● **Material**
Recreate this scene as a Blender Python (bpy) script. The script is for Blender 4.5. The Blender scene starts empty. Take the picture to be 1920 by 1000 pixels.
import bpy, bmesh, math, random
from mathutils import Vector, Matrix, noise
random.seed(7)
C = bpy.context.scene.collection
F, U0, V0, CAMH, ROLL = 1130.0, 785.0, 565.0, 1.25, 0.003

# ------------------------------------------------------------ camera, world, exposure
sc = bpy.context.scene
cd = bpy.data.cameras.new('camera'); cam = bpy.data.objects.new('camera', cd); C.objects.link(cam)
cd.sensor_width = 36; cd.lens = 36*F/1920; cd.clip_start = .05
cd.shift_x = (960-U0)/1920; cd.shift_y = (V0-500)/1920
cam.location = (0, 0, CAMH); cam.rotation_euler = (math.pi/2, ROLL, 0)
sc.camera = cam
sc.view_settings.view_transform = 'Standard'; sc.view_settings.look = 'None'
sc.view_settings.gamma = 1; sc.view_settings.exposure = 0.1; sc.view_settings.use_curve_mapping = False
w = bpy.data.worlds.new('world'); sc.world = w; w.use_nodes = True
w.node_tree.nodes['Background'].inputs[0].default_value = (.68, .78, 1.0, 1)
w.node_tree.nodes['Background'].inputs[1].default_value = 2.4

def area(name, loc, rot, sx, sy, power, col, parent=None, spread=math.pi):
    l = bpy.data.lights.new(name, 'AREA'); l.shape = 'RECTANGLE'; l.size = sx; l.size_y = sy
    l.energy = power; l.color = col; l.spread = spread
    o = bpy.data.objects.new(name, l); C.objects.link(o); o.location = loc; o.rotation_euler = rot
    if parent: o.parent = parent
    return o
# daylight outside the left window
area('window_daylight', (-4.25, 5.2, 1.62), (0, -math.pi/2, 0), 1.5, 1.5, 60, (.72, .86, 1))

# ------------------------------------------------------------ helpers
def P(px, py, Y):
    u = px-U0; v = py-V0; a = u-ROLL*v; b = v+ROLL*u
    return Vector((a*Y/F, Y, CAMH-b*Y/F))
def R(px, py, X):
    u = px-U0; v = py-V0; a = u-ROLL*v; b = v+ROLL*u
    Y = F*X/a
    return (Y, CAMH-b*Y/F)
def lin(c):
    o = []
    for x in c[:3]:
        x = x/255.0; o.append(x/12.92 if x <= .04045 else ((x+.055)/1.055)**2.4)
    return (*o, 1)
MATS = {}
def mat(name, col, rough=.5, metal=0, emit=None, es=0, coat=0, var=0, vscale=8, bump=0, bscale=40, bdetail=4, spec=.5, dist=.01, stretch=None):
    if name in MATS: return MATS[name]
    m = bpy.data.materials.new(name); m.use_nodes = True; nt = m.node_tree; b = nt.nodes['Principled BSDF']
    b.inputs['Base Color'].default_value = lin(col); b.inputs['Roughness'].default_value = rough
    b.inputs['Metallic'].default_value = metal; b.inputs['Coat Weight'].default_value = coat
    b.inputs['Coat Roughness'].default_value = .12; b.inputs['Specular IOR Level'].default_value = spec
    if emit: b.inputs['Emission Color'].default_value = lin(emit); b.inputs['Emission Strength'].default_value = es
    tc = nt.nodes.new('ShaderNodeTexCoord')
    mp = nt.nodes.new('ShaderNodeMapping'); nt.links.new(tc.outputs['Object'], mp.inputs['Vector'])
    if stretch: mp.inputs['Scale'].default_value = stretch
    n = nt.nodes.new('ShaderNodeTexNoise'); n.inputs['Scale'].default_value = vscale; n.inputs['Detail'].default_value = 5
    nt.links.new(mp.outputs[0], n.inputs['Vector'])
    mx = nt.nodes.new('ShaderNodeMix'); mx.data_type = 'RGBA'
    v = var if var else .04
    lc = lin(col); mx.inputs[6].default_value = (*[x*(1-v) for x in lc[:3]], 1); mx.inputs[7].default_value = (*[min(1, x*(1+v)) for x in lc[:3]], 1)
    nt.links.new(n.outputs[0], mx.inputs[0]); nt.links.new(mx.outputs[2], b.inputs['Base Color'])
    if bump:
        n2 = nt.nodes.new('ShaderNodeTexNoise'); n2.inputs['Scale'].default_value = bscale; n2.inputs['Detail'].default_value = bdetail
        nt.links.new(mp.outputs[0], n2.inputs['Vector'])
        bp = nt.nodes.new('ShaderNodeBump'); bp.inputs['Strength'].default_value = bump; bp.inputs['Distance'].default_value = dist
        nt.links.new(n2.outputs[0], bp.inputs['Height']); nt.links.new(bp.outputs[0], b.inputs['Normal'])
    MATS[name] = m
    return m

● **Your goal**
Take the listing above and write it out again exactly.

● **Answer to the problem**
Recreate this scene as a Blender Python (bpy) script. The script is for Blender 4.5. The Blender scene starts empty. Take the picture to be 1920 by 1000 pixels.
import bpy, bmesh, math, random
from mathutils import Vector, Matrix, noise
random.seed(7)
C = bpy.context.scene.collection
F, U0, V0, CAMH, ROLL = 1130.0, 785.0, 565.0, 1.25, 0.003

# ------------------------------------------------------------ camera, world, exposure
sc = bpy.context.scene
cd = bpy.data.cameras.new('camera'); cam = bpy.data.objects.new('camera', cd); C.objects.link(cam)
cd.sensor_width = 36; cd.lens = 36*F/1920; cd.clip_start = .05
cd.shift_x = (960-U0)/1920; cd.shift_y = (V0-500)/1920
cam.location = (0, 0, CAMH); cam.rotation_euler = (math.pi/2, ROLL, 0)
sc.camera = cam
sc.view_settings.view_transform = 'Standard'; sc.view_settings.look = 'None'
sc.view_settings.gamma = 1; sc.view_settings.exposure = 0.1; sc.view_settings.use_curve_mapping = False
w = bpy.data.worlds.new('world'); sc.world = w; w.use_nodes = True
w.node_tree.nodes['Background'].inputs[0].default_value = (.68, .78, 1.0, 1)
w.node_tree.nodes['Background'].inputs[1].default_value = 2.4

def area(name, loc, rot, sx, sy, power, col, parent=None, spread=math.pi):
    l = bpy.data.lights.new(name, 'AREA'); l.shape = 'RECTANGLE'; l.size = sx; l.size_y = sy
    l.energy = power; l.color = col; l.spread = spread
    o = bpy.data.objects.new(name, l); C.objects.link(o); o.location = loc; o.rotation_euler = rot
    if parent: o.parent = parent
    return o
# daylight outside the left window
area('window_daylight', (-4.25, 5.2, 1.62), (0, -math.pi/2, 0), 1.5, 1.5, 60, (.72, .86, 1))

# ------------------------------------------------------------ helpers
def P(px, py, Y):
    u = px-U0; v = py-V0; a = u-ROLL*v; b = v+ROLL*u
    return Vector((a*Y/F, Y, CAMH-b*Y/F))
def R(px, py, X):
    u = px-U0; v = py-V0; a = u-ROLL*v; b = v+ROLL*u
    Y = F*X/a
    return (Y, CAMH-b*Y/F)
def lin(c):
    o = []
    for x in c[:3]:
        x = x/255.0; o.append(x/12.92 if x <= .04045 else ((x+.055)/1.055)**2.4)
    return (*o, 1)
MATS = {}
def mat(name, col, rough=.5, metal=0, emit=None, es=0, coat=0, var=0, vscale=8, bump=0, bscale=40, bdetail=4, spec=.5, dist=.01, stretch=None):
    if name in MATS: return MATS[name]
    m = bpy.data.materials.new(name); m.use_nodes = True; nt = m.node_tree; b = nt.nodes['Principled BSDF']
    b.inputs['Base Color'].default_value = lin(col); b.inputs['Roughness'].default_value = rough
    b.inputs['Metallic'].default_value = metal; b.inputs['Coat Weight'].default_value = coat
    b.inputs['Coat Roughness'].default_value = .12; b.inputs['Specular IOR Level'].default_value = spec
    if emit: b.inputs['Emission Color'].default_value = lin(emit); b.inputs['Emission Strength'].default_value = es
    tc = nt.nodes.new('ShaderNodeTexCoord')
    mp = nt.nodes.new('ShaderNodeMapping'); nt.links.new(tc.outputs['Object'], mp.inputs['Vector'])
    if stretch: mp.inputs['Scale'].default_value = stretch
    n = nt.nodes.new('ShaderNodeTexNoise'); n.inputs['Scale'].default_value = vscale; n.inputs['Detail'].default_value = 5
    nt.links.new(mp.outputs[0], n.inputs['Vector'])
    mx = nt.nodes.new('ShaderNodeMix'); mx.data_type = 'RGBA'
    v = var if var else .04
    lc = lin(col); mx.inputs[6].default_value = (*[x*(1-v) for x in lc[:3]], 1); mx.inputs[7].default_value = (*[min(1, x*(1+v)) for x in lc[:3]], 1)
    nt.links.new(n.outputs[0], mx.inputs[0]); nt.links.new(mx.outputs[2], b.inputs['Base Color'])
    if bump:
        n2 = nt.nodes.new('ShaderNodeTexNoise'); n2.inputs['Scale'].default_value = bscale; n2.inputs['Detail'].default_value = bdetail
        nt.links.new(mp.outputs[0], n2.inputs['Vector'])
        bp = nt.nodes.new('ShaderNodeBump'); bp.inputs['Strength'].default_value = bump; bp.inputs['Distance'].default_value = dist
        nt.links.new(n2.outputs[0], bp.inputs['Height']); nt.links.new(bp.outputs[0], b.inputs['Normal'])
    MATS[name] = m
    return m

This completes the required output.